El Convenio 169 de la Organización Internacional del Trabajo tiene rango constitucional, de manera que su observación y desarrollo en la legislación ordinaria es obligación para los órganos del Estado. Pese a lo anterior, ante el proyecto neoliberal, sectores que ejercen legítima resistencia encontraron en el convenio un recurso para frenar abusos y despojos, pero, de manera simultánea, también para frenar inversiones que no necesariamente son generadoras de riesgo y que en otro contexto podrían ser necesarias.
Una línea de defensa o una trinchera pueden ser muchas cosas, pero no un camino. Y aquí hay un problema central porque no trascendemos la guerra de posiciones, donde solo hay un nosotros y una otredad negativa, donde solo hay un sí o un no para todo, desde el aborto o el matrimonio gay hasta el salario mínimo o el pago de impuestos. Sobra decir que las posiciones esencialistas abundan y que la incapacidad para discutir principios es casi la norma.
El Estado de Guatemala ratificó el Convenio 169 en la coyuntura de los acuerdos de paz. A diferencia de otros acuerdos, la materia del 169 tiene carácter constitucional desde su ratificación. Sin embargo, muy poco se ha avanzado en su implementación y, de hecho, el texto del acuerdo seguiría olvidado como muchos artículos de la Constitución Política salvo por un detalle: el 169 ha servido para frenar proyectos mineros contaminantes e hidroeléctricos en los territorios indígenas.
Pese a lo anterior, tampoco debemos practicar la ceguera selectiva satanizando la minería en general o la generación de energía limpia. En Ecuador, cuyo modelo social y económico es mucho más incluyente y eficiente, la actividad extractiva existe. Lo mismo ocurre en Bolivia, por citar dos ejemplos donde el neoliberalismo está siendo contenido y donde asimismo hay impactos ambientales, resistencia y conflicto.
¿Qué nos queda por hacer? Desde ciertos sectores que adversan el uso del territorio sin garantías ni beneficios para la población, el 169 es en este momento una trinchera. Esto puede atribuirse en buena medida a la parálisis del Estado para implementar el convenio en su conjunto.
Desde el sector empresarial organizado se percibe incertidumbre y deseos de poner orden en un campo que se le escapó de las manos, precisamente porque nunca ha apoyado un diálogo serio acerca de los derechos constitucionales, salvo cuando se ha tratado de proteger la propiedad privada. Entonces, desde 2016 el discurso empresarial se ha concentrado en la reglamentación de las consultas.

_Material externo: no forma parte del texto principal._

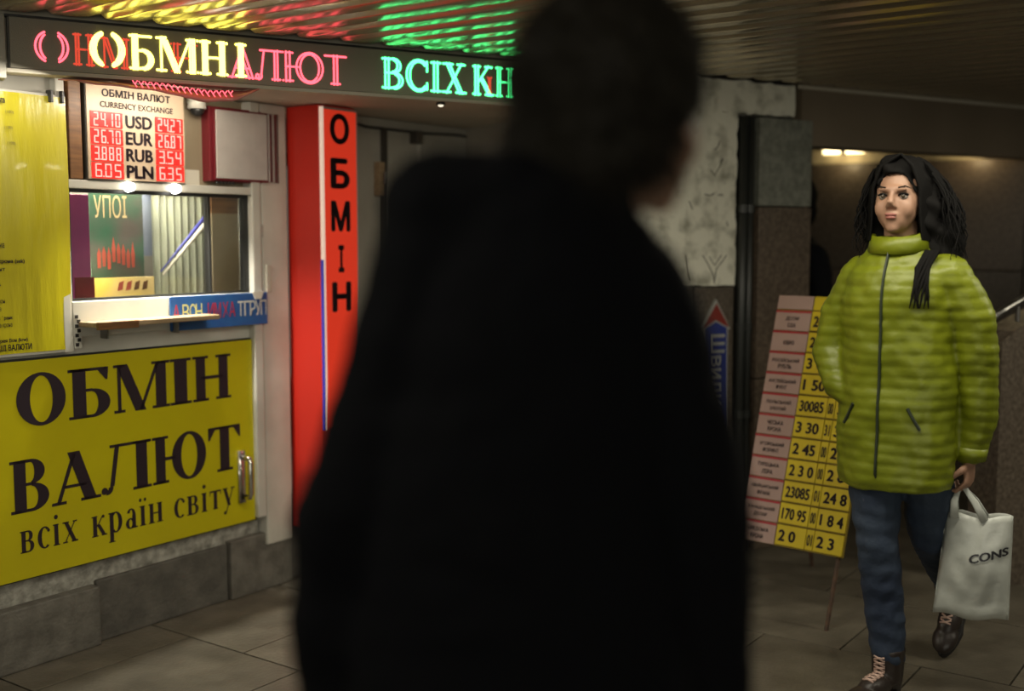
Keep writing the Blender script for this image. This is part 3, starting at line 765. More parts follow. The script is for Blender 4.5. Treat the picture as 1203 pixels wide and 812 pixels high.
# document flip frame
t = thing('document_folder', 'dark red document folder holding a pale sheet, hung beside the rate display', 'folder', BO, BA)
u0, z1_ = (0.921, 1.936); u1, z0_ = (1.277, 1.653)
MB().box(u0, u1, 0.0, 0.045, z0_, z1_).build('folder_back', M['dark_red'], t, bev=0.004)
sx0 = (0.945, 1.919)[0]; sx1 = (1.202, 1.941)[0]
MB().box(sx0, sx1, -0.012, 0.0, z0_+0.012, z1_-0.012).build('page_sheet', M['paper'], t, bev=0.003)
MB().box(sx0-0.008, sx1+0.006, -0.008, -0.001, z0_+0.004, z1_-0.006).build('page_cover', M['dark_red'], t, bev=0.002)
for i in range(4):
    x = sx1+0.010+i*0.013
    MB().box(x, x+0.004, -0.010+i*.002, 0.0, z0_+0.008, z1_-0.008).build('page_edge', M['paper'] if i % 2 == 0 else M['dark_red'], t)
for i in range(6):
    x = sx0+0.005+i*0.016
    MB().ball((x, -0.004, z0_-0.004), 0.006, 8, 6).build('binding_ring', M['black'], t)

# shelf and blue sign
t = thing('counter_shelf', 'worn wooden counter shelf under the kiosk window', 'shelf', BO, BA)
MB().box((0.336, 1.147)[0], (0.868, 1.131)[0], -0.10, 0.0, 1.135, 1.152).build('shelf_board', M['wood_light'], t, bev=0.003)
MB().box((0.336, 1.147)[0], (0.498, 1.137)[0], -0.115, -0.10, 1.128, 1.154).build('shelf_edge', M['wood'], t, bev=0.002)
for u in (0.42, 0.72): MB().prism([(u, 1.135), (u+.006, 1.135), (u+.006, 1.09), (u, 1.09)], -0.04, 0.0).build('shelf_bracket', M['steel'], t)
t = thing('blue_banner', 'narrow blue banner with mixed red, yellow and white letters below the kiosk window', 'sign', BO, BA)
bu0, bz1 = 0.712, 1.222; bu1, bz0 = 1.186, 1.095
MB().box(bu0, bu1, -0.012, -0.004, bz0, bz1).build('banner_board', M['blue_sign'], t, bev=0.002)
items = [('А', 'txt_red', .03), ('В', 'txt_yellow', .12), ('О', 'txt_yellow', .19), ('Н', 'txt_yellow', .25), ('И', 'txt_red', .37), ('М', 'txt_red', .44), ('Х', 'txt_red', .52), ('А', 'txt_red', .59), ('Т', 'txt_white', .68), ('Г', 'txt_white', .75), ('Р', 'txt_white', .81), ('У', 'txt_white', .87), ('П', 'txt_white', .93)]
for s, mm, f in items:
    x = bu0+(bu1-bu0)*f; text(s, M[mm], t, x-.004, x+.026, bz0+.038, bz1-.03, -0.0128, 0.01)
MB().prism([(1.105, 1.226), (1.165, 1.226), (1.150, 1.196), (1.12, 1.196)][::-1], -0.016, -0.012).build('paper_scrap', M['cream'], t)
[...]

Durante el gobierno de Álvaro Colom se promovió un proyecto de reglamento que fue objeto de acciones de amparo y que al final quedó sin efecto. Pero ¿qué hay detrás del esfuerzo por reglamentar las consultas? Desde mi particular punto de vista, la reglamentación pretende, en esencia, cambiar la relación de fuerzas: con un reglamento, los grandes capitales tendrían un mapa político más confiable y una ruta para hacer incidencia y propaganda, comprar voluntades y, como en no pocos casos, corromper o intimidar a quienes se les enfrenten. Y, en esa guerra de posiciones, el rechazo al reglamento es una medida última de resistencia, que además busca proteger la integridad de activistas y de sus familias. No olvidemos que para ciertos grupos económicos la violencia sigue siendo una vía para proteger sus intereses.
En consecuencia, debemos abrir nuestro enfoque y retomar la discusión del Convenio 169 integralmente. Un diálogo orientado por principios, y no por posiciones, puede ser el punto de partida. Y solo entonces cabría la discusión de un reglamento de consultas, que además debe incorporar garantías para la población que está en franca desventaja. Lo anterior ya ha sido planteado por organizaciones populares con escasa difusión en los medios.
En suma, para este caso, la reglamentación de las consultas es el punto de ruptura entre dos visiones socioeconómicas. De esa cuenta, en lo relativo a la minería debería discutirse una reforma a la legislación que regula la materia. Mientras tanto, diversos sectores han recomendado una moratoria minera, la cual aliviaría algo de la conflictividad en tanto se discute una legislación acorde con las condiciones nacionales, que sea coherente con el combate de la corrupción. En otras áreas como el emplazamiento de hidroeléctricas es indispensable avanzar primero en la ley de aguas y en una legislación integral de ordenamiento territorial que contribuyan asimismo a regular la generación de riesgos. Es decir, crear reglas claras, pero no solo para el beneficio de un sector.
El Convenio 169 sobre pueblos indígenas y tribales es parte de nuestra legislación y tiene rango constitucional. Nos guste o no, debemos trascender las posiciones de trinchera y avanzar en un diálogo en el cual reconozcamos que la propiedad privada es un derecho que no puede estar por encima de la salud, el ambiente o la libertad de la gente de tener cierto control sobre sus vidas. De eso se trata la democracia.